Sky’s the limit: New towers for the rich soar in New York
The very tall, very skinny residential buildings popping up in Manhattan are being built for the world’s richest people
NEW YORK — Here’s how a 1932 guide to Manhattan describes the view of Central Park from the 43-story Essex House: “an unbroken vista — unequaled anywhere in the city. … Few apartment buildings in the world are more ideally located.”
Today, here’s how visitors typically describe the park view from One57, an apartment building a block south of the Essex House and more than twice its height: “Wow!”
The same can be said of the building itself. One57 exemplifies a new type of skyscraper — very tall, improbably slender, ostentatiously opulent — that is reshaping a famous skyline composed mostly of bulky office buildings.

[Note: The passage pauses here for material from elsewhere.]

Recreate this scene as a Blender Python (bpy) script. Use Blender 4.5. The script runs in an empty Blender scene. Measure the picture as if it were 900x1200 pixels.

One such apartment tower under construction, 432 Park Avenue, will have a top floor higher than the Empire State Building’s observation deck. Another will have a top floor higher than any in One World Trade Center, which is officially (by virtue of its spire) the nation’s tallest building.
The 432 Park penthouse has sold for $95 million; two duplex apartments at One57, now nearing completion, also are under contract, each for more than $90 million. Even a studio apartment on a lower floor at 432 Park (designed for staff — a maid or butler) costs $1.59 million.